Print every line of the listing exactly, please.

━━ DATA SHOWN ━━

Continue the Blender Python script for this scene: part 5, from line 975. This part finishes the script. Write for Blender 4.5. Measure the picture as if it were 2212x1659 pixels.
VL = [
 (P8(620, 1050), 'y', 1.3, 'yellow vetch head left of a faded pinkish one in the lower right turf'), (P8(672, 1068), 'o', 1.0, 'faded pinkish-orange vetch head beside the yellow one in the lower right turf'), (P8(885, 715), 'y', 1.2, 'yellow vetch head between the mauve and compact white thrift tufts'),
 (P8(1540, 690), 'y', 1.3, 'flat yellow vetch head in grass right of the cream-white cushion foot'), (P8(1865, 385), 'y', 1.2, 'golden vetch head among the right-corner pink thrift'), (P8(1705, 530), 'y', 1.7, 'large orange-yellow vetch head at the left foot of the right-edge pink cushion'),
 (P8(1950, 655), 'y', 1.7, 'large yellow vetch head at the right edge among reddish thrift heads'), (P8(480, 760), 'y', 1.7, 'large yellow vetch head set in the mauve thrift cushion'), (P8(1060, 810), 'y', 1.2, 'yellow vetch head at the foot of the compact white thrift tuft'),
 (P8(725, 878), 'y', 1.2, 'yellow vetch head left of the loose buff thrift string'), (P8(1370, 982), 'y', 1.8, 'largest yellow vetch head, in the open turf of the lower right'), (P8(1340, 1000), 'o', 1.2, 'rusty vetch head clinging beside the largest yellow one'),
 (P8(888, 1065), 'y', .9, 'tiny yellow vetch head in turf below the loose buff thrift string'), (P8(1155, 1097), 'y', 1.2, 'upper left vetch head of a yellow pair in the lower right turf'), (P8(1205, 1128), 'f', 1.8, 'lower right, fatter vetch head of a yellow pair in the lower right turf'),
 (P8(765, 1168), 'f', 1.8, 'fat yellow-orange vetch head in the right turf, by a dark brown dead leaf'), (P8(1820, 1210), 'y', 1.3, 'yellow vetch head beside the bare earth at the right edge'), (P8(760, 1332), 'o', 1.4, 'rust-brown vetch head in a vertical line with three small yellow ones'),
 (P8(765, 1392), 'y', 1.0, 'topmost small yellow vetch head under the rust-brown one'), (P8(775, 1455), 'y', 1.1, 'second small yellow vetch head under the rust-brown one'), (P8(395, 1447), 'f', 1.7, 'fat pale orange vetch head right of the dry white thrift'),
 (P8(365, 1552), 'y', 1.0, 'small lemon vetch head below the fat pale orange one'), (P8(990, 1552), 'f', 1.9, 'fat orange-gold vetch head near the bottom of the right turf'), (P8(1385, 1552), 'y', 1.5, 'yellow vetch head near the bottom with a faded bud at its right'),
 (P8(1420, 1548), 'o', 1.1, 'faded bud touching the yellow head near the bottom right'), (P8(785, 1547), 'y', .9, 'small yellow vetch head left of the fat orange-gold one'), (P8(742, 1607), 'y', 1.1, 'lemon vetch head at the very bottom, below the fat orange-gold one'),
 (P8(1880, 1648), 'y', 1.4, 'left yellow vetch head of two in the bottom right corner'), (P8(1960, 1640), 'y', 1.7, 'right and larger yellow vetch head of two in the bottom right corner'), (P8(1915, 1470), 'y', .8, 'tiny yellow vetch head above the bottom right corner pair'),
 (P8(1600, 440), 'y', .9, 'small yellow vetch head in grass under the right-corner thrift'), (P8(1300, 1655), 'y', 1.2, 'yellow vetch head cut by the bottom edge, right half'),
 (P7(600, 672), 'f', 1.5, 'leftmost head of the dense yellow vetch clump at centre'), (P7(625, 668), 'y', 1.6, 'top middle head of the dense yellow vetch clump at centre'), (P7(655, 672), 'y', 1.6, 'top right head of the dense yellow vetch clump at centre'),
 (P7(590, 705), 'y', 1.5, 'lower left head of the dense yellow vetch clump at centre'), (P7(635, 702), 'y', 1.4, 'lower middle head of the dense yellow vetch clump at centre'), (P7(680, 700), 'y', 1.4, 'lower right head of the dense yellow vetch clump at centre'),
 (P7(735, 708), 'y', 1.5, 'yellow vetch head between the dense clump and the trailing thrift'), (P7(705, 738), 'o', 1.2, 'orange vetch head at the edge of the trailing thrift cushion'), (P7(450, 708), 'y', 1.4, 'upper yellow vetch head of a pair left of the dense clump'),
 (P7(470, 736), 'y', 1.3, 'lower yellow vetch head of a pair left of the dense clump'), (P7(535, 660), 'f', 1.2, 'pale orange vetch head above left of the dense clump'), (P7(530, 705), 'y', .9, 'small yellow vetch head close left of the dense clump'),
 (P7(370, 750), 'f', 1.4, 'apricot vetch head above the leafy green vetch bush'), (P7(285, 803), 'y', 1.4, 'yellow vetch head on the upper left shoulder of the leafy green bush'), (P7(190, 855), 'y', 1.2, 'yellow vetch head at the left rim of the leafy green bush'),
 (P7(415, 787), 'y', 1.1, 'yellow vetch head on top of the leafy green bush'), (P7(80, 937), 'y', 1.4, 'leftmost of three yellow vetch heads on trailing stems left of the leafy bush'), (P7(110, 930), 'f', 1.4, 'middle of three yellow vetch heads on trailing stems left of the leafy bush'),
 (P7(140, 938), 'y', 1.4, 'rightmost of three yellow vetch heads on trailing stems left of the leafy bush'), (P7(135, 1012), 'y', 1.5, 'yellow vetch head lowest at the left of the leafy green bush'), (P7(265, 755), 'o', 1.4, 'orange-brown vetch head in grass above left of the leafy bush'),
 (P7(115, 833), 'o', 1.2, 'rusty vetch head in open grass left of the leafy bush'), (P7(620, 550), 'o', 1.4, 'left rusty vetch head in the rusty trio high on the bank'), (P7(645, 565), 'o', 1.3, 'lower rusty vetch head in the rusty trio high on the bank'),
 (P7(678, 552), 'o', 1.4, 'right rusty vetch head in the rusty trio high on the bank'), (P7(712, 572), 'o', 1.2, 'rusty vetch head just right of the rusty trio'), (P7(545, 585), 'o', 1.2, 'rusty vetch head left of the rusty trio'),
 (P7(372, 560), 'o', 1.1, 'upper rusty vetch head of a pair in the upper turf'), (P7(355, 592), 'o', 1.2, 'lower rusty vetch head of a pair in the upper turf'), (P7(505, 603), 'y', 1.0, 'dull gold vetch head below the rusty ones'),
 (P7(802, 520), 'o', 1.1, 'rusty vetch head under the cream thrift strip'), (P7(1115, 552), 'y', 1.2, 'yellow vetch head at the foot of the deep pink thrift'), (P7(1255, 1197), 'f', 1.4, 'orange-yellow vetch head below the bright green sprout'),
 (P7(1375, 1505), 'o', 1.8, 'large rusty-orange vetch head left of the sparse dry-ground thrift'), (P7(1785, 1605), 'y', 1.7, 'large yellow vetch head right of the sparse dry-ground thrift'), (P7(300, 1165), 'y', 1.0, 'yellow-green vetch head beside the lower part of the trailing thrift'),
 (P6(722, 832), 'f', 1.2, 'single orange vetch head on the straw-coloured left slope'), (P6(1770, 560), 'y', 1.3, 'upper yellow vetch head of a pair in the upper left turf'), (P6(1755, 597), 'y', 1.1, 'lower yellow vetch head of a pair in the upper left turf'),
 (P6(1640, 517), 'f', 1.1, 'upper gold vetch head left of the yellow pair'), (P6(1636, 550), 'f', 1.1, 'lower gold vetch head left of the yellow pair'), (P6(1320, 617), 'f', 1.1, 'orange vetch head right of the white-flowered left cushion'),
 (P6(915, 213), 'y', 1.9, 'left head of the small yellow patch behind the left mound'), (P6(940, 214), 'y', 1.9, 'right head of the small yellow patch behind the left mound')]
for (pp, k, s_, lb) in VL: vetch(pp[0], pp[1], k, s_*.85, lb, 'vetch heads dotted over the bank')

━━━

## TASK ANSWER
Continue the Blender Python script for this scene: part 5, from line 975. This part finishes the script. Write for Blender 4.5. Measure the picture as if it were 2212x1659 pixels.
VL = [
 (P8(620, 1050), 'y', 1.3, 'yellow vetch head left of a faded pinkish one in the lower right turf'), (P8(672, 1068), 'o', 1.0, 'faded pinkish-orange vetch head beside the yellow one in the lower right turf'), (P8(885, 715), 'y', 1.2, 'yellow vetch head between the mauve and compact white thrift tufts'),
 (P8(1540, 690), 'y', 1.3, 'flat yellow vetch head in grass right of the cream-white cushion foot'), (P8(1865, 385), 'y', 1.2, 'golden vetch head among the right-corner pink thrift'), (P8(1705, 530), 'y', 1.7, 'large orange-yellow vetch head at the left foot of the right-edge pink cushion'),
 (P8(1950, 655), 'y', 1.7, 'large yellow vetch head at the right edge among reddish thrift heads'), (P8(480, 760), 'y', 1.7, 'large yellow vetch head set in the mauve thrift cushion'), (P8(1060, 810), 'y', 1.2, 'yellow vetch head at the foot of the compact white thrift tuft'),
 (P8(725, 878), 'y', 1.2, 'yellow vetch head left of the loose buff thrift string'), (P8(1370, 982), 'y', 1.8, 'largest yellow vetch head, in the open turf of the lower right'), (P8(1340, 1000), 'o', 1.2, 'rusty vetch head clinging beside the largest yellow one'),
 (P8(888, 1065), 'y', .9, 'tiny yellow vetch head in turf below the loose buff thrift string'), (P8(1155, 1097), 'y', 1.2, 'upper left vetch head of a yellow pair in the lower right turf'), (P8(1205, 1128), 'f', 1.8, 'lower right, fatter vetch head of a yellow pair in the lower right turf'),
 (P8(765, 1168), 'f', 1.8, 'fat yellow-orange vetch head in the right turf, by a dark brown dead leaf'), (P8(1820, 1210), 'y', 1.3, 'yellow vetch head beside the bare earth at the right edge'), (P8(760, 1332), 'o', 1.4, 'rust-brown vetch head in a vertical line with three small yellow ones'),
 (P8(765, 1392), 'y', 1.0, 'topmost small yellow vetch head under the rust-brown one'), (P8(775, 1455), 'y', 1.1, 'second small yellow vetch head under the rust-brown one'), (P8(395, 1447), 'f', 1.7, 'fat pale orange vetch head right of the dry white thrift'),
 (P8(365, 1552), 'y', 1.0, 'small lemon vetch head below the fat pale orange one'), (P8(990, 1552), 'f', 1.9, 'fat orange-gold vetch head near the bottom of the right turf'), (P8(1385, 1552), 'y', 1.5, 'yellow vetch head near the bottom with a faded bud at its right'),
 (P8(1420, 1548), 'o', 1.1, 'faded bud touching the yellow head near the bottom right'), (P8(785, 1547), 'y', .9, 'small yellow vetch head left of the fat orange-gold one'), (P8(742, 1607), 'y', 1.1, 'lemon vetch head at the very bottom, below the fat orange-gold one'),
 (P8(1880, 1648), 'y', 1.4, 'left yellow vetch head of two in the bottom right corner'), (P8(1960, 1640), 'y', 1.7, 'right and larger yellow vetch head of two in the bottom right corner'), (P8(1915, 1470), 'y', .8, 'tiny yellow vetch head above the bottom right corner pair'),
 (P8(1600, 440), 'y', .9, 'small yellow vetch head in grass under the right-corner thrift'), (P8(1300, 1655), 'y', 1.2, 'yellow vetch head cut by the bottom edge, right half'),
 (P7(600, 672), 'f', 1.5, 'leftmost head of the dense yellow vetch clump at centre'), (P7(625, 668), 'y', 1.6, 'top middle head of the dense yellow vetch clump at centre'), (P7(655, 672), 'y', 1.6, 'top right head of the dense yellow vetch clump at centre'),
 (P7(590, 705), 'y', 1.5, 'lower left head of the dense yellow vetch clump at centre'), (P7(635, 702), 'y', 1.4, 'lower middle head of the dense yellow vetch clump at centre'), (P7(680, 700), 'y', 1.4, 'lower right head of the dense yellow vetch clump at centre'),
 (P7(735, 708), 'y', 1.5, 'yellow vetch head between the dense clump and the trailing thrift'), (P7(705, 738), 'o', 1.2, 'orange vetch head at the edge of the trailing thrift cushion'), (P7(450, 708), 'y', 1.4, 'upper yellow vetch head of a pair left of the dense clump'),
 (P7(470, 736), 'y', 1.3, 'lower yellow vetch head of a pair left of the dense clump'), (P7(535, 660), 'f', 1.2, 'pale orange vetch head above left of the dense clump'), (P7(530, 705), 'y', .9, 'small yellow vetch head close left of the dense clump'),
 (P7(370, 750), 'f', 1.4, 'apricot vetch head above the leafy green vetch bush'), (P7(285, 803), 'y', 1.4, 'yellow vetch head on the upper left shoulder of the leafy green bush'), (P7(190, 855), 'y', 1.2, 'yellow vetch head at the left rim of the leafy green bush'),
 (P7(415, 787), 'y', 1.1, 'yellow vetch head on top of the leafy green bush'), (P7(80, 937), 'y', 1.4, 'leftmost of three yellow vetch heads on trailing stems left of the leafy bush'), (P7(110, 930), 'f', 1.4, 'middle of three yellow vetch heads on trailing stems left of the leafy bush'),
 (P7(140, 938), 'y', 1.4, 'rightmost of three yellow vetch heads on trailing stems left of the leafy bush'), (P7(135, 1012), 'y', 1.5, 'yellow vetch head lowest at the left of the leafy green bush'), (P7(265, 755), 'o', 1.4, 'orange-brown vetch head in grass above left of the leafy bush'),
 (P7(115, 833), 'o', 1.2, 'rusty vetch head in open grass left of the leafy bush'), (P7(620, 550), 'o', 1.4, 'left rusty vetch head in the rusty trio high on the bank'), (P7(645, 565), 'o', 1.3, 'lower rusty vetch head in the rusty trio high on the bank'),
 (P7(678, 552), 'o', 1.4, 'right rusty vetch head in the rusty trio high on the bank'), (P7(712, 572), 'o', 1.2, 'rusty vetch head just right of the rusty trio'), (P7(545, 585), 'o', 1.2, 'rusty vetch head left of the rusty trio'),
 (P7(372, 560), 'o', 1.1, 'upper rusty vetch head of a pair in the upper turf'), (P7(355, 592), 'o', 1.2, 'lower rusty vetch head of a pair in the upper turf'), (P7(505, 603), 'y', 1.0, 'dull gold vetch head below the rusty ones'),
 (P7(802, 520), 'o', 1.1, 'rusty vetch head under the cream thrift strip'), (P7(1115, 552), 'y', 1.2, 'yellow vetch head at the foot of the deep pink thrift'), (P7(1255, 1197), 'f', 1.4, 'orange-yellow vetch head below the bright green sprout'),
 (P7(1375, 1505), 'o', 1.8, 'large rusty-orange vetch head left of the sparse dry-ground thrift'), (P7(1785, 1605), 'y', 1.7, 'large yellow vetch head right of the sparse dry-ground thrift'), (P7(300, 1165), 'y', 1.0, 'yellow-green vetch head beside the lower part of the trailing thrift'),
 (P6(722, 832), 'f', 1.2, 'single orange vetch head on the straw-coloured left slope'), (P6(1770, 560), 'y', 1.3, 'upper yellow vetch head of a pair in the upper left turf'), (P6(1755, 597), 'y', 1.1, 'lower yellow vetch head of a pair in the upper left turf'),
 (P6(1640, 517), 'f', 1.1, 'upper gold vetch head left of the yellow pair'), (P6(1636, 550), 'f', 1.1, 'lower gold vetch head left of the yellow pair'), (P6(1320, 617), 'f', 1.1, 'orange vetch head right of the white-flowered left cushion'),
 (P6(915, 213), 'y', 1.9, 'left head of the small yellow patch behind the left mound'), (P6(940, 214), 'y', 1.9, 'right head of the small yellow patch behind the left mound')]
for (pp, k, s_, lb) in VL: vetch(pp[0], pp[1], k, s_*.85, lb, 'vetch heads dotted over the bank')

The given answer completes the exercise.